The way in which C is shot from first to last is to use the actual filming as a layer of meaning built into the film. AK transposes in the filming of TC his concerns and their conceptualisation into the style and form of the shooting script.

AK loves cars. There can be no doubt. And part of his love of cars expresses itself in the way for which they have come to represent us and to define our way of life. Incessant movement and agitation. The transversing of space the contraction of time: and suicide is the ultimate contraction of time. And nearly all the film is shot on the move. The opening shots of TC are all tracking shots from the car. The haunted peering of B out of the window; always moving on; and despite his searching, barely able to stop, because stopping is not in the nature of the car. As if when you stop you are dead; when you stop moving you cease to exist. When B stops there is only the grave under the cherry tree. Filmmaking crafted out of the enduring and powerful states of mind associated with car culture. In TC, AK builds this car culture of infinite unlimited movement into the idea of the search for the assured stillness that is death.

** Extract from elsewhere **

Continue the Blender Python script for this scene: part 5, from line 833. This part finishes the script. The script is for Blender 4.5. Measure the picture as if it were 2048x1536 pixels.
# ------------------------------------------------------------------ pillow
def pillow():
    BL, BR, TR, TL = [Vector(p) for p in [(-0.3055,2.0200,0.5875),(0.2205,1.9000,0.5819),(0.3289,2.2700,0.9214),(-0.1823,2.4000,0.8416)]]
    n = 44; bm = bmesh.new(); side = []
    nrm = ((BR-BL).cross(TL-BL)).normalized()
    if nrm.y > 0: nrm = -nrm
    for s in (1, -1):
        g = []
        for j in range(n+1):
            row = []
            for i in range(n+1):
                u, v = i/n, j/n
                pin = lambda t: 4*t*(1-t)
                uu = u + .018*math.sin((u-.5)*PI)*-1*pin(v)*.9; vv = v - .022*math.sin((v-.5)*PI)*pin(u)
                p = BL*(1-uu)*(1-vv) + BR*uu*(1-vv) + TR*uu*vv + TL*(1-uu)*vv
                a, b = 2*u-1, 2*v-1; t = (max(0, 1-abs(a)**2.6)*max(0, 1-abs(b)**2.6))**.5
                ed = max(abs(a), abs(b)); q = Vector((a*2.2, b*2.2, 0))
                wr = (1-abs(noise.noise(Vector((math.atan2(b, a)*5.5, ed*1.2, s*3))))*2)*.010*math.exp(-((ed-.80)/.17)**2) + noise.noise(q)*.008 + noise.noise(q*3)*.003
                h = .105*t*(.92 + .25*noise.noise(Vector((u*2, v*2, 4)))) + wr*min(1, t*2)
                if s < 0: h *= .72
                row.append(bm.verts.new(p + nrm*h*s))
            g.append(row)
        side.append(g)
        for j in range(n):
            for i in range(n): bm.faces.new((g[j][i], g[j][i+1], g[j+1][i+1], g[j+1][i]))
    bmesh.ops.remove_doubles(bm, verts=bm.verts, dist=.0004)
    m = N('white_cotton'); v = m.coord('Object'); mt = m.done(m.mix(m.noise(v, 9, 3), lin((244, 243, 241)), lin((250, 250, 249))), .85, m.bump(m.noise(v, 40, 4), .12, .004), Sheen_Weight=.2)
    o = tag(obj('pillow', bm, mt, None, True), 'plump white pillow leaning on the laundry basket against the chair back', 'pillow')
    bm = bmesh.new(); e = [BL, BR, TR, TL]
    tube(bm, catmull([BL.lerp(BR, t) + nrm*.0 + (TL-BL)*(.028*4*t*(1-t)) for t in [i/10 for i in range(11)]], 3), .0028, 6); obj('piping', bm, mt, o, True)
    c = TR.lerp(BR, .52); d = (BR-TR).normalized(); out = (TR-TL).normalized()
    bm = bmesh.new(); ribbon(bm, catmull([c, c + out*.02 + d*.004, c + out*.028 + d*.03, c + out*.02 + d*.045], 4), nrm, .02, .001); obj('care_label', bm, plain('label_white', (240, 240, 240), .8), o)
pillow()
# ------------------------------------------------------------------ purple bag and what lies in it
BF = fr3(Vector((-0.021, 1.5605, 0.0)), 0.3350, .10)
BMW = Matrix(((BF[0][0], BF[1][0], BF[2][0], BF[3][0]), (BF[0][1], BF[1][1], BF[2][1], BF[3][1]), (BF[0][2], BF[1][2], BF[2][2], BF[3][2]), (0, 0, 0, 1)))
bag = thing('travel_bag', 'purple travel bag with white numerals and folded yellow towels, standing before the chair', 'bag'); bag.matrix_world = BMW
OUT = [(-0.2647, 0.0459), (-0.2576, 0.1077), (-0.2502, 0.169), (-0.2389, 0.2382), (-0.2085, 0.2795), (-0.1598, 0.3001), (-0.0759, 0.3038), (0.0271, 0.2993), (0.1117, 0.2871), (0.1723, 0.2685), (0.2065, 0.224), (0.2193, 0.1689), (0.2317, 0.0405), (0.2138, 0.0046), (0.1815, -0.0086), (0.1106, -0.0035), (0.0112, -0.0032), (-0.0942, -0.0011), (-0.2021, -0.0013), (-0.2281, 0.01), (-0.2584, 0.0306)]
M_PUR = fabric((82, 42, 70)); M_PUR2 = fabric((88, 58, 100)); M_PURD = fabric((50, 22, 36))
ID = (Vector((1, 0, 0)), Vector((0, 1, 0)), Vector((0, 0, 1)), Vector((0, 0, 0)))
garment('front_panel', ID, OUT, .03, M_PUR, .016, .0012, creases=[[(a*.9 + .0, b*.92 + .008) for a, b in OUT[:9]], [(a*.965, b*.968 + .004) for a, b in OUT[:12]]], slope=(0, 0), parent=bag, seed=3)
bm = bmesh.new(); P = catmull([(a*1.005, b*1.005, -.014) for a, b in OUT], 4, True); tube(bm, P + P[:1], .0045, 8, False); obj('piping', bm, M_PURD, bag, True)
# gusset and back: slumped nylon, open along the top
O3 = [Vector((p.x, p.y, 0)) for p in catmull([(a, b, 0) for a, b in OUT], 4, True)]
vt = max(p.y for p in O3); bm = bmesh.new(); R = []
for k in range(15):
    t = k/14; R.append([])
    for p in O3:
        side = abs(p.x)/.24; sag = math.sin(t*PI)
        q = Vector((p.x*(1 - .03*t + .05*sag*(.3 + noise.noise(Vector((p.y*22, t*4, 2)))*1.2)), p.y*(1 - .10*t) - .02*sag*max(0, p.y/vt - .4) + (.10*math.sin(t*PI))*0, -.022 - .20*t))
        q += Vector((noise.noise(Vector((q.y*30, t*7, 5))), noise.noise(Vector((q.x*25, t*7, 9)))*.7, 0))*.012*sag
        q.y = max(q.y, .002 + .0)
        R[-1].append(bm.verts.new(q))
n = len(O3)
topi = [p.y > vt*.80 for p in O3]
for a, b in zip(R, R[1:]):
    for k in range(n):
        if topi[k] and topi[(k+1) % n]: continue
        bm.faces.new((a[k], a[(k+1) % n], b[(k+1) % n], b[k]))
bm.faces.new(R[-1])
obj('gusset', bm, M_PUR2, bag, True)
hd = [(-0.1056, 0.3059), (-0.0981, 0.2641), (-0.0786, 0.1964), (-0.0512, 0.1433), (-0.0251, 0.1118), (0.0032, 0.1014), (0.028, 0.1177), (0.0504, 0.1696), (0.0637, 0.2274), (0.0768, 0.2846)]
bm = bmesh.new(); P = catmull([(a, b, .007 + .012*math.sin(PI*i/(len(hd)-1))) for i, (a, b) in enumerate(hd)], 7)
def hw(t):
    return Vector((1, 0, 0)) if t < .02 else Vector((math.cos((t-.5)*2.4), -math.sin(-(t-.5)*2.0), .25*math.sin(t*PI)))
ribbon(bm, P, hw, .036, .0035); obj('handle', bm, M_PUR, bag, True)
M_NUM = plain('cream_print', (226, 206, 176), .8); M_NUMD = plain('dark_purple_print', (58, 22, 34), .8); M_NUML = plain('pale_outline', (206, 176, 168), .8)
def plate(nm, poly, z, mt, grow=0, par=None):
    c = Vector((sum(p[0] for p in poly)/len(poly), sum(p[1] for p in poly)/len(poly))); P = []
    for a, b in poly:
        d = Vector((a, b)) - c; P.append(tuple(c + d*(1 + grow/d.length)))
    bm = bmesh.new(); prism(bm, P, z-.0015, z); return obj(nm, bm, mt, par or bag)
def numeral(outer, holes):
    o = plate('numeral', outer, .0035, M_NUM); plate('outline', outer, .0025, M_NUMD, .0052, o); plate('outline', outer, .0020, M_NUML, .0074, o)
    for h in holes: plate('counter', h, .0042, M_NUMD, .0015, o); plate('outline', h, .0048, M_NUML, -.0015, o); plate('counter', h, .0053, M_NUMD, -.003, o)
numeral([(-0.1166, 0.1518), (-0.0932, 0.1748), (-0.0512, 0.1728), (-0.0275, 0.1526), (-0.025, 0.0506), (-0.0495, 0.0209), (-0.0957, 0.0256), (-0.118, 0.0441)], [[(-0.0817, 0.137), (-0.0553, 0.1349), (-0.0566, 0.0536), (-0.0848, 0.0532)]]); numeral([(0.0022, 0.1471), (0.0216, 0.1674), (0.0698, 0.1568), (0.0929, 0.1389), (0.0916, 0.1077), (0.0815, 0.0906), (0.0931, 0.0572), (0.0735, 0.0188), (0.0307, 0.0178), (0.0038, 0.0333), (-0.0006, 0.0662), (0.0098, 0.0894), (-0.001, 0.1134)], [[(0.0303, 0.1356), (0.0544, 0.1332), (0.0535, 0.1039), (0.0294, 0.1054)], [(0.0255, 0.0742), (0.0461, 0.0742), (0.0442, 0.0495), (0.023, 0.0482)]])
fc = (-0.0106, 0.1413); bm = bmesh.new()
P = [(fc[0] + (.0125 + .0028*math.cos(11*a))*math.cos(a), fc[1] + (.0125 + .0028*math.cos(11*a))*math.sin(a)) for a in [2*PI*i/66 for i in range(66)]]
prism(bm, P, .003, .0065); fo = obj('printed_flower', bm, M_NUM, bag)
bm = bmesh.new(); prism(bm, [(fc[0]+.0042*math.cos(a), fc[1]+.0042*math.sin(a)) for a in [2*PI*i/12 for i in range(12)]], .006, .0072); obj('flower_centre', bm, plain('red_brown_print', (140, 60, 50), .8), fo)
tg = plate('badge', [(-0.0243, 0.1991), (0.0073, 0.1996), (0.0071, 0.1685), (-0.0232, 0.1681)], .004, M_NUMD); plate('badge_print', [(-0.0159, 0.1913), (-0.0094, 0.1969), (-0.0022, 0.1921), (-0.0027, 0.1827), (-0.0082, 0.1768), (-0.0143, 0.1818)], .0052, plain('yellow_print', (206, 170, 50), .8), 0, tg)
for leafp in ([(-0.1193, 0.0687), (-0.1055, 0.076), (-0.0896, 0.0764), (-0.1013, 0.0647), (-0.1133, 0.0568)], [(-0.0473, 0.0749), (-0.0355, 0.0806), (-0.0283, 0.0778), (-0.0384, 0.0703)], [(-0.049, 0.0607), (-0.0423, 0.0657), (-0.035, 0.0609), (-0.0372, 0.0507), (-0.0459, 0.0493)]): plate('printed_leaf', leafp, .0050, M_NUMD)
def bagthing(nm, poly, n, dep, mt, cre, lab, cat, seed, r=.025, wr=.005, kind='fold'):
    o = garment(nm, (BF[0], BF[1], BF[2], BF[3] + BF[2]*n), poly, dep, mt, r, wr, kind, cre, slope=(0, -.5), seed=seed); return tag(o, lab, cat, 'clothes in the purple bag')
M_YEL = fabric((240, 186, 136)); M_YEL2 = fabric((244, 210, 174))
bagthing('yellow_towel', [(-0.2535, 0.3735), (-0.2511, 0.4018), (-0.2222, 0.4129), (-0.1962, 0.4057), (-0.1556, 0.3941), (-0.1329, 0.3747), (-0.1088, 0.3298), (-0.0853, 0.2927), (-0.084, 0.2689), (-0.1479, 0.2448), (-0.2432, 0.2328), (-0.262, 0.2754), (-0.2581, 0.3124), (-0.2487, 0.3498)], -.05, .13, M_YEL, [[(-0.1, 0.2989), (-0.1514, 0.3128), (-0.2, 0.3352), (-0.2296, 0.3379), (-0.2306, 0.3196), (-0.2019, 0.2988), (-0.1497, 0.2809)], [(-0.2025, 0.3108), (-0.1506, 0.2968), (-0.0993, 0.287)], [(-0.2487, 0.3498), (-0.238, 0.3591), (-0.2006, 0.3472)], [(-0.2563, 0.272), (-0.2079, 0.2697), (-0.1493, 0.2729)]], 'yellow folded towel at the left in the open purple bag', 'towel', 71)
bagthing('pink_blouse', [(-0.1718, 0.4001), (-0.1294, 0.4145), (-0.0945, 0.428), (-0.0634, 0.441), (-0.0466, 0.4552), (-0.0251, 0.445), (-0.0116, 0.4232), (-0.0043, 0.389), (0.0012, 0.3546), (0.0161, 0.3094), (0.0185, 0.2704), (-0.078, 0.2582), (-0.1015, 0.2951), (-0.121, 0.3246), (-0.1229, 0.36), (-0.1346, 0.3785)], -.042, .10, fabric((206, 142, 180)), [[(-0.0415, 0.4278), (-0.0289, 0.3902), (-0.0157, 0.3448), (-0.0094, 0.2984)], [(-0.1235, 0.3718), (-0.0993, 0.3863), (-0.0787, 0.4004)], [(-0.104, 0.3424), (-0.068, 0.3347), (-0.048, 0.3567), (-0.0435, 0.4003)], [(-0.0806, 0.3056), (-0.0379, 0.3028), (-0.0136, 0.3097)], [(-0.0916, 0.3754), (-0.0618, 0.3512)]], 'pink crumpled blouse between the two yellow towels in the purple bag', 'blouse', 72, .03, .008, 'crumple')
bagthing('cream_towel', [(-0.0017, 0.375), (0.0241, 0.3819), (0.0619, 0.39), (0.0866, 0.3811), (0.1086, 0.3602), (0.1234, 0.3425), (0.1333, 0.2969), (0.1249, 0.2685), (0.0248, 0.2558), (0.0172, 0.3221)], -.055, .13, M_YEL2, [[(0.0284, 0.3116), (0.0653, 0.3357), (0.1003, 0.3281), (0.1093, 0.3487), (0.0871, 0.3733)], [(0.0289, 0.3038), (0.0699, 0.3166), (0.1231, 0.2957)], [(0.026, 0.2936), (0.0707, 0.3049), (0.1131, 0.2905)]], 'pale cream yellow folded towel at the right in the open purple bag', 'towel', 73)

Movement and stillness. as if death were the only way out for us. The long shots of B driving his car down the myriad meandering roads that lead about the countryside and hills outside the city provoke thoughts of the nature of life itself as a twisting road. And again the only manner in which the car is stopped is the lure of intimacy or the lure of death, which in TC have been subsumed within each other: a transcendence finally revealed by the film crew which marks the end of the film.